De Luca ironizza e avverte «Replicherò il 5 dicembre»

Il presidente tenta di sminuire il significato delle frasi contro Rosy Bindi e tira in ballo il “vai a morire ammazzato” di Verdone, Sordi e finanche Baglioni

SALERNO. Preferisce la poesia alla polemica. Ma promette che ci sarà una resa dei conti. Però non ora, ma soltanto dopo il referendum costituzionale. Perché al presidente della Regione, Vincenzo De Luca, non è andato giù che anche qualche carica istituzionale si sia unita al coro di dissensi per la sua “esternazione” nei confronti di Rosy Bindi. E, perciò, dalla tribuna settimanale di Lira Tv, annuncia vendetta. Intanto, però, il premier Matteo Renzi l’invita a “chiedere scusa”. Ma, allo stesso tempo, lo difende: «De Luca ha detto – chiarisce Renzi ospite a Otto e Mezzo – cose profondamente sbagliate ma non si può associare De Luca alla mafia. La frase su Bindi è indifendibile, ma lui è campione della lotta alla mafia e alla camorra nel suo territorio».

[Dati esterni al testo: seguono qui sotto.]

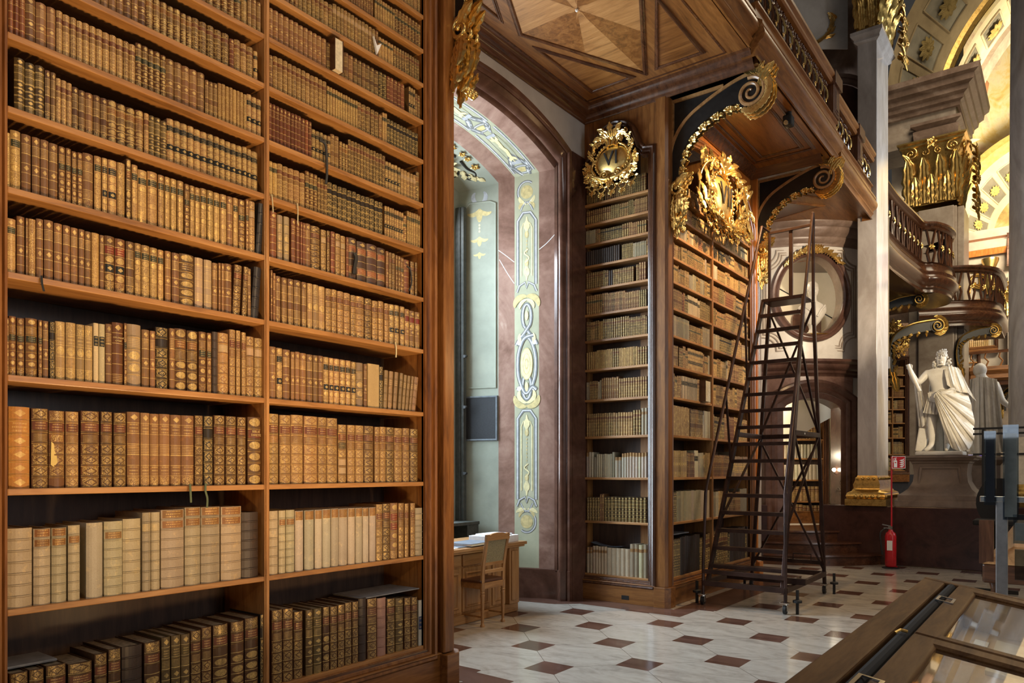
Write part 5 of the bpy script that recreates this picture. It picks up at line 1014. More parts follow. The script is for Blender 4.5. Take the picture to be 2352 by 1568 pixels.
# fascia
FASC = [(0.02, 0.0), (0.0, 0.0), (0.0, 0.05), (0.025, 0.085), (0.035, 0.09), (0.035, 0.105), (0.02, 0.12), (0.05, 0.15), (0.085, 0.17), (0.10, 0.21), (0.10, 0.25), (0.085, 0.285), (0.05, 0.30), (0.06, 0.32), (0.075, 0.33), (0.075, 0.36), (0.02, 0.40), (0.0, 0.42), (0.0, 0.55), (0.03, 0.56), (0.03, 0.58), (-0.15, 0.58)]
def gallery(label, x, y0, y1, z, newels, group):
    root = thing('gallery_balustrade', label, 'balustrade', (x, (y0 + y1) / 2, z), group)
    mm = MB(); mm.sweep([(0, y0), (0, y1)], [(-o_, h) for o_, h in FASC], lambda u, n, zz: (x + u, zz, z + n)); 
    # close the ends
    for yy in (y0, y1): mm.add([(x + o_, yy, z + h) for o_, h in FASC] + [(x - 0.15, yy, z)], [tuple(range(len(FASC) + 1))])
    mm.build('fascia', 'walnut_y', root, smooth=42)
    rail = [(-0.10, 0.98), (0.03, 0.98), (0.05, 1.0), (0.05, 1.03), (0.03, 1.04), (0.05, 1.06), (0.075, 1.08), (0.075, 1.12), (0.05, 1.14), (-0.12, 1.14)]
    mm = MB(); mm.sweep([(0, y0), (0, y1)], [(-o_, h) for o_, h in rail], lambda u, n, zz: (x + u, zz, z + n))
    for yy in (y0, y1): mm.add([(x + o_, yy, z + h) for o_, h in rail], [tuple(range(len(rail)))])
    mm.build('handrail', 'walnut_y', root, smooth=42)
    for yn in newels:
        mm = MB(); mm.box(x - 0.13, x + 0.055, yn - 0.16, yn + 0.16, z + 0.58, z + 0.98); mm.box(x - 0.14, x + 0.09, yn - 0.19, yn + 0.19, z + 0.975, z + 1.15); mm.box(x + 0.055, x + 0.062, yn - 0.11, yn + 0.11, z + 0.62, z + 0.94); mm.box(x + 0.062, x + 0.07, yn - 0.07, yn + 0.07, z + 0.65, z + 0.91); mm.build('newel', 'dark_z', root, bevel=0.008)
    yy = y0 + 0.14
    while yy < y1 - 0.1:
        if all(abs(yy - yn) > 0.26 for yn in newels):
            G = FG((x - 0.03, yy, z + 0.58), (0, 1, 0), (1, 0, 0)); bl = MB()
            for q in (-1, 1):
                P = smoothpath([(q * 0.03, 0.0), (q * 0.05, 0.08), (q * 0.02, 0.17), (q * 0.045, 0.27), (q * 0.085, 0.34)], 5)
                bl.tube([G(a, 0.0, c) for a, c in P], 0.019, 6)
            for q in (-1, 1): scroll(bl, G, (q * 0.06, 0.33), 0.055, 90, 1.3, 0.016, 0.01, -q)
            b_o = bl.build('baluster', 'dark_z', root, smooth=50)
            gl = MB()
            leaf(gl, G, (0, 0.29), -90, 0.20, 0.075, 0, 0.04, 0.03, 3, 8, 0.015); flower(gl, G, (0, 0.09), 0.035, 0.03)
            gl.build('gilt_leaf', 'gold', b_o, smooth=55)
        yy += 0.27
    return root
gallery('gallery front with gilded balusters above the window niche, nearer section', -2.71, 4.30, 7.80, 6.10, [4.5], None)
gallery('gallery front with gilded balusters running over bookcase VII to the grey pilaster', -2.655, 7.82, 11.25, 6.02, [11.05], None)
gallery('last short gallery front section between bookcase VII and the grey pilaster', -2.70, 11.3, 13.86, 5.93, [12.75], None)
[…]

De Luca, nel frattempo, prima delle parole di Renzi, garantisce che passerà al contrattacco. «Il 5 dicembre - assicura – non mancherò di dire una mia parola caritatevole a chi ha espresso opinioni e pensieri profondi, come qualche carica istituzionale che ci ha illuminato d’immenso per profondità di pensiero». In attesa del chiarimento spazio alla poesia e alla canzone. «Diceva Oscar Wilde – evidenzia il presidente della Regione – che al mondo la cosa peggiore che possa capitare dopo quella di essere oggetto di chiacchiere è quella di non essere oggetto di alcuna chiacchiera». Perciò, per dimostrare come i termini da lui usati appartengano al lessico comune e non debbano essere demonizzati, De Luca tira in ballo Carlo Verdone, Alberto Sordi, Vittorio de Sica e Claudio Baglioni, «L’espressione vai a morire ammazzato – argomenta – che immaginavo fosse una espressione di folclore, abbiamo imparato che in realtà è una grave minaccia». «Voi pensavate a Baglioni – aggiunge – come ad un uomo romantico, perfino delicato che guardava le magliette trasparenti. Ha fatto una canzone dal titolo vai a morire ammazzato che noi non pensavamo fosse di carico ideologico, ma che il “camorrologo” di corte e di salotto definirebbe messaggio carico di violenza». A detta di De Luca, inoltre, che si autonomina pure “leader del partito dei disgustati” (guarda caso Pd ndr) questo trambusto mediatico farà guadagnare consensi al Sì. «Se qualcuno pensava – rimarca– d’inventare un episodio che potesse determinare sconquasso nel periodo referendario – e faccio fatica a pensare che sia tutto ingenuo – credo abbia portato voti al Sì».

Dal mondo politico, tuttavia, continuano ad arrivare parole di condanna. A partire dal presidente della Regione Toscana, Enrico Rossi. «Che esempio – si domanda Rossi – sta dando la politica? Ai giovani soprattutto. Penso alle parole pesanti che volano nel mio partito e a quelle indegne di De Luca. Attenzione le parole sono pietre». Disapprova anche Livia Turco. «De Luca – chiarisce l’ex ministro – con quelle inaudite parole contro Rosy Bindi, ha fatto carta straccia dell’articolo 54 della Costituzione. Vicende come questa non sono delle gaffe da sottovalutare. Sono espressione di un'’arroganza che fa molto male specie in questi tempi difficili, soprattutto da chi dovrebbe dare l’esempio». Si limita, infine, a definire “strabiliante” l’uscita di De Luca Pierluigi Bersani. «D’altronde in questo partito – conclude – ormai c'è un po’ di tutto».